→ **INSTRUCTIONS TO FOLLOW**:
Retype every line from the start of the data down to and including the line with "YE-.006).build('marked_line', mPencilW, half)". Skip the pictures.

→ **SUPPLIED ENTRIES**:
╔══

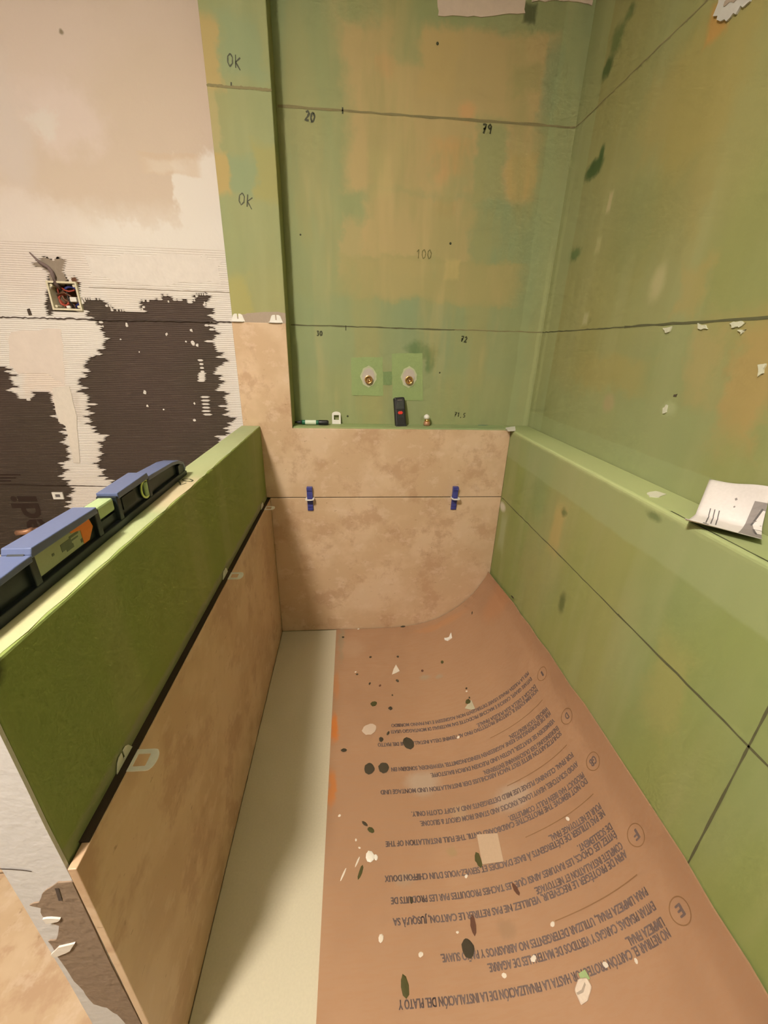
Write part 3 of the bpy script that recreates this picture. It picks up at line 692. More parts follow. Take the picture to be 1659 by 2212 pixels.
# raw front end of the half wall
endc = patch(half, 'plaster_coat', rough([(XH0, ZF), (XH1, ZF), (XH1, ZT-.004), (XH0, ZT-.004)], 14, .0012), 'y', YE, -.004, plain('raw white plaster', (.66,.645,.64,1), .85, bump=.35, bscale=110))
patch(half, 'cement_smear', rough([(-0.0124,0.5960), (-0.0271,0.5972), (-0.0495,0.5759), (-0.0577,0.5597), (-0.0695,0.5576), (-0.0590,0.5480), (-0.0622,0.5384), (-0.0580,0.5202), (-0.0499,0.5072), (-0.0607,0.4773), (-0.0702,0.4745), (-0.0700,0.4386), (-0.0692,0.3815), (-0.0638,0.3418), (-0.0608,0.2989), (-0.0458,0.2852), (-0.0369,0.2591), (-0.0284,0.1998), (XH1, .02), (XH1, Z1-.03)], 3, .0012), 'y', YE-.004, -.0015, mCement)
patch(half, 'plaster_spike', rough([(-0.0743,0.4477), (-0.0608,0.4626), (-0.0470,0.4669), (-0.0411,0.4682), (-0.0496,0.4525), (-0.0629,0.4444), (-0.0732,0.4392)], 2, .0008), 'y', YE-.0055, -.002, mPlasterW)
patch(half, 'plaster_spike', rough([(-0.0610,0.5300), (-0.0504,0.5304), (-0.0412,0.5258), (-0.0466,0.5214), (-0.0598,0.5194)], 2, .0008), 'y', YE-.0055, -.002, mPlasterW)
ribbon([(-0.0797,0.6295), (-0.0672,0.6269), (-0.0562,0.6237), (-0.0477,0.6199)], .0018, 'y', YE-.0046).build('marked_line', mPencilW, half)
ribbon([(-0.0298,0.5873), (-0.0311,0.5751), (-0.0326,0.5618)], .004, 'y', YE-.006).build('marked_line', mPencilW, half)
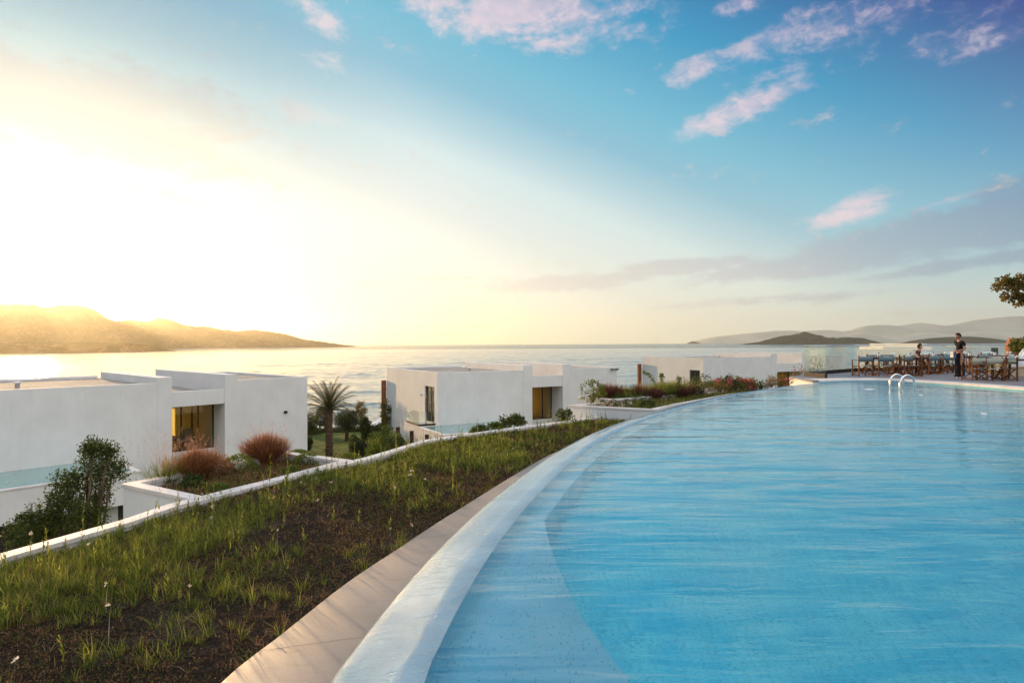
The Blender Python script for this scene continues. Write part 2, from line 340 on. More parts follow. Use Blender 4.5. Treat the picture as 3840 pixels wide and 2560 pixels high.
def f_glass(g, out):
    lw_ = g.n('ShaderNodeLayerWeight'); lw_.inputs[0].default_value = .5; fro = g.m('MULTIPLY_ADD', g.m('POWER', lw_.outputs['Facing'], 5.), .9, .035)
    gl = g.n('ShaderNodeBsdfGlossy'); gl.inputs['Roughness'].default_value = .01
    tr = g.n('ShaderNodeBsdfTransparent'); tr.inputs['Color'].default_value = (.93, .975, .955, 1)
    mx = g.n('ShaderNodeMixShader'); g.l(fro, mx.inputs[0]); g.l(tr.outputs[0], mx.inputs[1]); g.l(gl.outputs[0], mx.inputs[2]); g.l(mx.outputs[0], out.inputs[0])
def f_winglass(g, out):
    lw_ = g.n('ShaderNodeLayerWeight'); lw_.inputs[0].default_value = .5; fro = g.m('MULTIPLY_ADD', g.m('POWER', lw_.outputs['Facing'], 5.), .9, .035)
    gl = g.n('ShaderNodeBsdfGlossy'); gl.inputs['Roughness'].default_value = .01
    tr = g.n('ShaderNodeBsdfTransparent'); tr.inputs['Color'].default_value = (.90, .90, .84, 1)
    mx = g.n('ShaderNodeMixShader'); g.l(fro, mx.inputs[0]); g.l(tr.outputs[0], mx.inputs[1]); g.l(gl.outputs[0], mx.inputs[2]); g.l(mx.outputs[0], out.inputs[0])
def leafy(name, cols, trans=.45, rough=.6):
    """foliage: each leaf its own tone, part of the light comes through"""
    def fn(g, out):
        ge = g.n('ShaderNodeNewGeometry'); r = ge.outputs['Random Per Island']
        n = g.noise(ge.outputs['Position'], 1.7, 3)
        k = g.m('ADD', g.m('MULTIPLY', r, .7), g.m('MULTIPLY', n, .3)); c = g.ramp(k, [(i/(len(cols)-1)*.8+.1, cc) for i, cc in enumerate(cols)])
        d = g.n('ShaderNodeBsdfPrincipled'); g.l(c, d.inputs['Base Color']); d.inputs['Roughness'].default_value = rough; d.inputs['Specular IOR Level'].default_value = .25
        t = g.n('ShaderNodeBsdfTranslucent'); g.l(g.mix(.35, c, (.9, .8, .3), 'MULTIPLY') if False else c, t.inputs[0])
        mx = g.n('ShaderNodeMixShader'); mx.inputs[0].default_value = trans; g.l(d.outputs[0], mx.inputs[1]); g.l(t.outputs[0], mx.inputs[2]); g.l(mx.outputs[0], out.inputs[0])
    return material(name, fn)
def f_lawn(g, out):
    o = POS(g); c = g.mix(g.mr(g.noise(o, .8, 6, .7), .35, .65), (.035, .06, .012), (.10, .13, .03)); pbsdf(g, out, c, .95, g.noise(o, 30, 5, .7), .8, .05, spec=.1)
def f_hill(g, out):
    o = POS(g); n = g.noise(o, .012, 8, .7); n2 = g.noise(o, .06, 5, .75)
    c = g.ramp(g.m('ADD', g.m('MULTIPLY', n, .5), g.m('MULTIPLY', n2, .5)), [(.38, (.010, .014, .006)), (.5, (.03, .03, .013)), (.58, (.10, .075, .045)), (.68, (.20, .155, .10))])
    pbsdf(g, out, c, .95, n2, 1., 12., spec=.05)
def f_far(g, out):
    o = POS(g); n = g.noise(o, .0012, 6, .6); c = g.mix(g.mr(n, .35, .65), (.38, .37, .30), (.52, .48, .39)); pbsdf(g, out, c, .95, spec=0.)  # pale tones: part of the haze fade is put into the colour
def f_bark(g, out):
    o = OBJ(g); n = g.noise(stretch(g, o, (1, 1, .35)), 14, 6, .7); c = g.ramp(n, [(.3, (.03, .02, .014)), (.55, (.11, .075, .05)), (.75, (.2, .15, .1))]); pbsdf(g, out, c, .9, n, 1., .04, spec=.1)
def f_wood(name, a, b):
    def fn(g, out):
        o = OBJ(g); n = g.noise(stretch(g, o, (14, 14, 1.4)), 3, 6, .6, .4); pbsdf(g, out, g.mix(g.mr(n, .3, .7), a, b), .75, n, .3, .003, spec=.25)
    return material(name, fn)
def f_curtain(g, out):
    o = OBJ(g); n = g.noise(stretch(g, o, (7, 7, .2)), 3, 4)
    c = g.mix(g.mr(n, .35, .65), (.78, .66, .22), (.92, .82, .34)); d = g.n('ShaderNodeBsdfDiffuse'); g.l(c, d.inputs[0]); t = g.n('ShaderNodeBsdfTranslucent'); g.l(c, t.inputs[0])
    mx = g.n('ShaderNodeMixShader'); mx.inputs[0].default_value = .75; g.l(d.outputs[0], mx.inputs[1]); g.l(t.outputs[0], mx.inputs[2]); g.l(mx.outputs[0], out.inputs[0])
PLASTER = material('white_plaster', f_plaster); GRAVEL = material('roof_gravel', f_gravel); LIME = material('limestone', f_lime); SOIL = material('soil', f_soil)
PEBBLE = material('pebble_plaster', f_pebble); BENCH = material('bench_plaster', f_bench); FLOORM = material('pool_floor_plaster', f_floor); WATER = material('pool_water', f_water)
SEA = material('sea_water', f_sea); SEAW = material('sea_wave_water', f_seaw); GLASS = material('clear_glass', f_glass); WGLASS = material('window_glass', f_winglass); LAWN = material('lawn', f_lawn)
HILL = material('scrub_hill', f_hill); FAR = material('far_hill', f_far); BARK = material('bark', f_bark); CURT = material('curtain_cloth', f_curtain)
TEAK = f_wood('teak', (.09, .032, .012), (.21, .08, .028)); DWOOD = f_wood('dark_wood', (.035, .016, .010), (.09, .04, .022)); RWOOD = f_wood('shutter_wood', (.17, .05, .025), (.28, .10, .05))
STEEL = plain('brushed_steel', (.75, .72, .68), .18, 1., .05, 20); DMETAL = plain('dark_metal', (.022, .018, .016), .7, 0., .2, 10, .15, .2)
COPING = material('coping_stone', lambda g, out: (lambda o: pbsdf(g, out, g.mix(g.mr(g.noise(o, 1.6, 7, .65), .3, .7), (.55, .50, .46), (.74, .69, .65)), .65, g.noise(o, 70, 4, .7), .3, .004, spec=.3))(POS(g)))
DECKM = material('deck_stone', lambda g, out: (lambda o: pbsdf(g, out, g.mix(g.mr(g.noise(o, .9, 7, .65), .3, .7), (.15, .14, .15), (.24, .225, .235)), .55, g.noise(o, 60, 4, .7), .25, .004, spec=.35))(POS(g)))
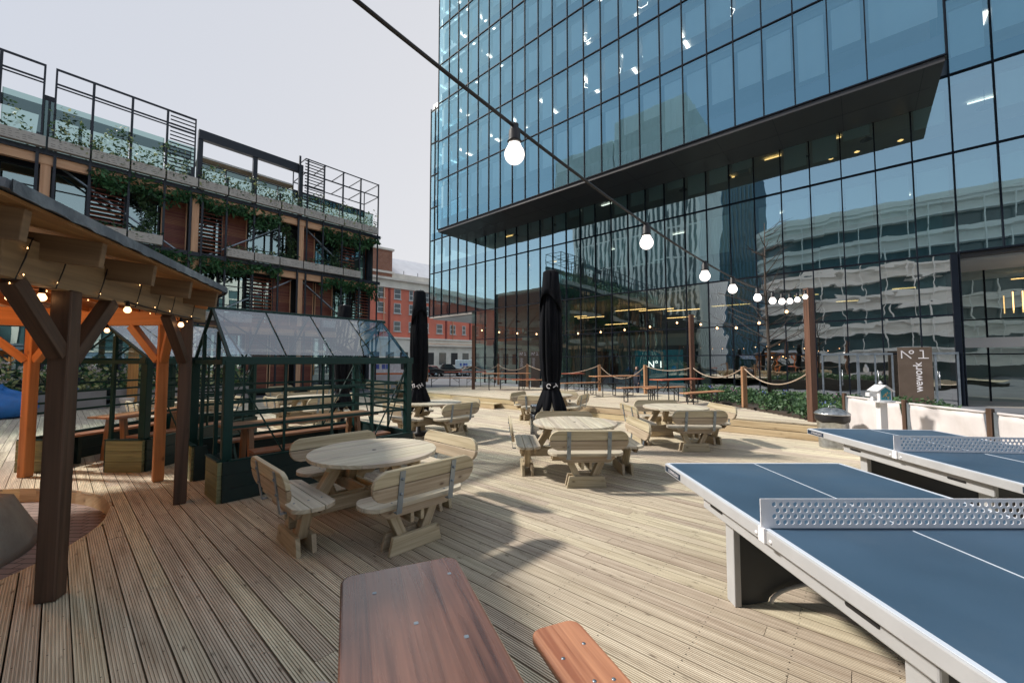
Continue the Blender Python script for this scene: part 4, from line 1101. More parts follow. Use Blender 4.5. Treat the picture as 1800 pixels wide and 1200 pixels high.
for (i,m,x0,x1) in mods:
    for lv in (0,1,2):
        z0,z1=BZ[lv]+.12,BZ[lv+1]-.40;k=lay.get((i,lv),'WSWW' if lv else None)
        ty=k[m] if k else ('S' if (i,m) in ((4,2),(4,3),(5,0)) else 'W')
        a,b=x0+(.17 if m==0 else .02),x1-(.17 if m==3 else .02)
        if ty=='W': window(a,b,z0,z1)
        else:
            if ty=='L': window(a,b,z0,z1)
            shutter(a,b,z0,z1,ty=='L')
def planter(x0,x1,z):
    mb=MB();mb.box(((x0+x1)/2,-1.32,z+.38),(x1-x0-.07,.26,.46));p=mb.build('balcony_planter',MT['plant'],tb)
    mb=MB()
    for r_ in range(4):
        x=x0+.18
        while x<x1-.25: 
            if R()<.75: mb.box((x,-1.4515,z+.24+r_*.09+U(-.01,.01)),(U(.06,.14),.004,.014),M.Rotation(U(-.15,.15),3,'Y'))
            x+=U(.15,.22)
    mb.build('planter_marks',MT['pbrown'],p)
MT['plant']=plain('planter_panel',(.54,.50,.45),.7,0,.08,2)
for (i,m,x0,x1) in mods:
    if i>=0: planter(x0,x1,BZ[3])
    if (i,m) in ((3,0),(3,1),(3,2),(4,1),(4,2),(4,3),(5,0),(5,1),(5,2),(2,1),(2,2),(2,3)): planter(x0,x1,BZ[2])
    if (i,m) in ((4,0),(4,1),(5,1),(5,2),(3,1),(3,2)): planter(x0,x1,BZ[1])
# diagonal braces
def brace(x0,z0,x1,z1): part(MB().bar((x0,-.42,z0),(x1,-.42,z1),.06,.17,(0,1,0)),'diagonal_brace','grey')
brace(BX[3]+.3,10.5,BX[4]-.6,7.5);brace(BX[4]+.5,7.4,BX[5]-.3,10.5);brace(BX[5]+.2,10.5,BX[6]-1.7,8.0)
brace(BX[4]+.3,3.9,BX[5]-.3,6.8);brace(BX[5]+.3,6.8,BX[6]-1.5,4.2);brace(BX[2]+.3,10.4,BX[3]-.3,7.5);brace(BX[3]+.3,6.8,BX[4]-.3,3.9)
# terrace frames
for i in (0,1,2,3):
    x0,x1=BX[i]+.17,BX[i+1]-.17
    for x in (x0,x1): part(MB().box((x,-1.163,12.8),(.065,.065,3.54)),'frame_post','bframe')
    for z,w in ((14.53,.09),(13.88,.07),(13.74,.05)): part(MB().bar((x0,-1.16,z),(x1,-1.16,z),.05,w),'frame_rail','bframe')
    part(MB().bar((BX[i],.9,13.35),(BX[i+1],.9,13.35),.25,.42),'roof_beam','bframe')
    for x in (x0+.8,x1-.1): part(MB().bar((x,-1.1,11.2),(x,.9,13.2),.12,.12),'raking_strut','bframe')
part(MB().box((BX[3],-.3,12.1),(.32,.5,2.8)),'terrace_pier','bframe')
part(MB().bar((BX[4]+.0,-.9,13.92),(BX[5]+.0,-.9,13.92),.3,.5),'roof_beam','bframe')
for x in (BX[4]+.1,BX[4]+2.7,BX[5]-.1): part(MB().box((x,-.9,12.2),(.22,.22,2.95)),'terrace_post','bframe')
part(MB().bar((BX[4]+.2,.6,13.05),(BX[5]-.3,.6,13.05),1.6,.10),'awning','bandg')
part(MB().bar((BX[4]+.2,-.25,12.85),(BX[5]-.3,-.25,12.85),.10,.22),'awning_edge','rafter')
x0,x1=BX[5]+.1,BX[6]+.1
for y in (-1.16,.9):
    for z in (14.62,13.7): part(MB().bar((x0,y,z),(x1,y,z),.05,.06),'frame_rail','bframe')
for k in range(5):
    x=x0+(x1-x0)*k/4
    for z in (14.62,13.7): part(MB().bar((x,-1.16,z),(x,.9,z),.045,.05),'frame_rail','bframe')
    if k in(0,4):part(MB().box((x,.9,12.7),(.06,.06,3.9)),'frame_post','bframe')
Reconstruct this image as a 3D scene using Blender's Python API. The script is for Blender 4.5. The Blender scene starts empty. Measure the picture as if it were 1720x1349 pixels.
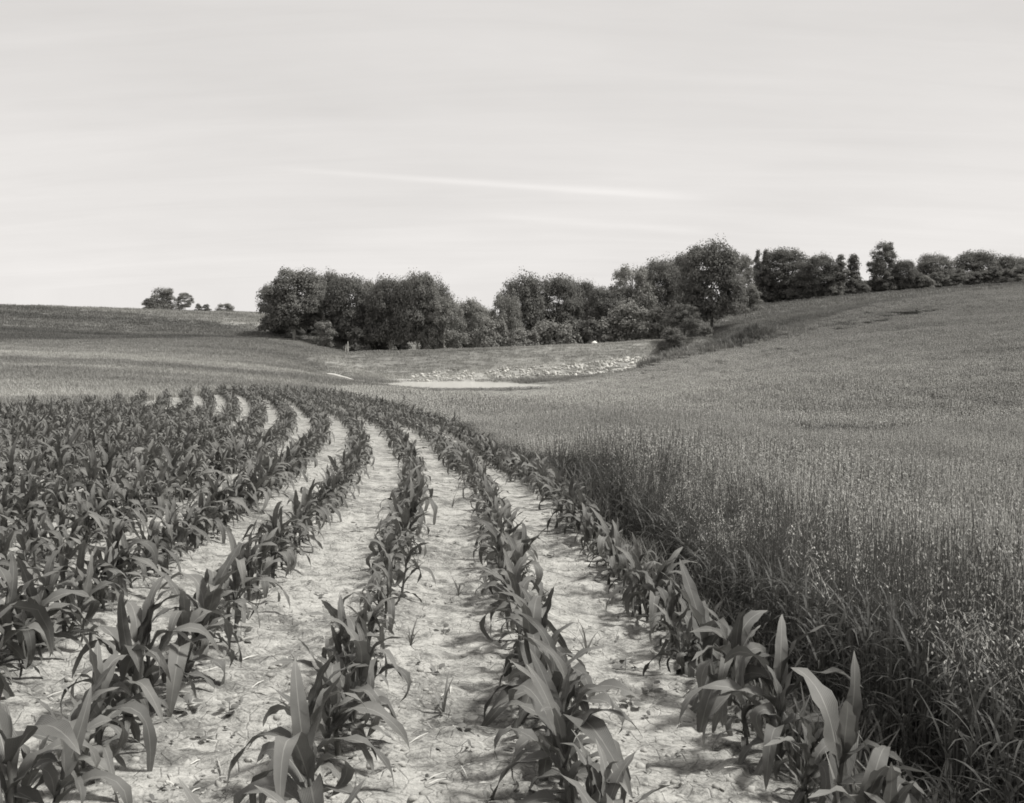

╚══

→ **RESPONSE**:
Write part 3 of the bpy script that recreates this picture. It picks up at line 692. More parts follow. Take the picture to be 1659 by 2212 pixels.
# raw front end of the half wall
endc = patch(half, 'plaster_coat', rough([(XH0, ZF), (XH1, ZF), (XH1, ZT-.004), (XH0, ZT-.004)], 14, .0012), 'y', YE, -.004, plain('raw white plaster', (.66,.645,.64,1), .85, bump=.35, bscale=110))
patch(half, 'cement_smear', rough([(-0.0124,0.5960), (-0.0271,0.5972), (-0.0495,0.5759), (-0.0577,0.5597), (-0.0695,0.5576), (-0.0590,0.5480), (-0.0622,0.5384), (-0.0580,0.5202), (-0.0499,0.5072), (-0.0607,0.4773), (-0.0702,0.4745), (-0.0700,0.4386), (-0.0692,0.3815), (-0.0638,0.3418), (-0.0608,0.2989), (-0.0458,0.2852), (-0.0369,0.2591), (-0.0284,0.1998), (XH1, .02), (XH1, Z1-.03)], 3, .0012), 'y', YE-.004, -.0015, mCement)
patch(half, 'plaster_spike', rough([(-0.0743,0.4477), (-0.0608,0.4626), (-0.0470,0.4669), (-0.0411,0.4682), (-0.0496,0.4525), (-0.0629,0.4444), (-0.0732,0.4392)], 2, .0008), 'y', YE-.0055, -.002, mPlasterW)
patch(half, 'plaster_spike', rough([(-0.0610,0.5300), (-0.0504,0.5304), (-0.0412,0.5258), (-0.0466,0.5214), (-0.0598,0.5194)], 2, .0008), 'y', YE-.0055, -.002, mPlasterW)
ribbon([(-0.0797,0.6295), (-0.0672,0.6269), (-0.0562,0.6237), (-0.0477,0.6199)], .0018, 'y', YE-.0046).build('marked_line', mPencilW, half)
ribbon([(-0.0298,0.5873), (-0.0311,0.5751), (-0.0326,0.5618)], .004, 'y', YE-.006).build('marked_line', mPencilW, half)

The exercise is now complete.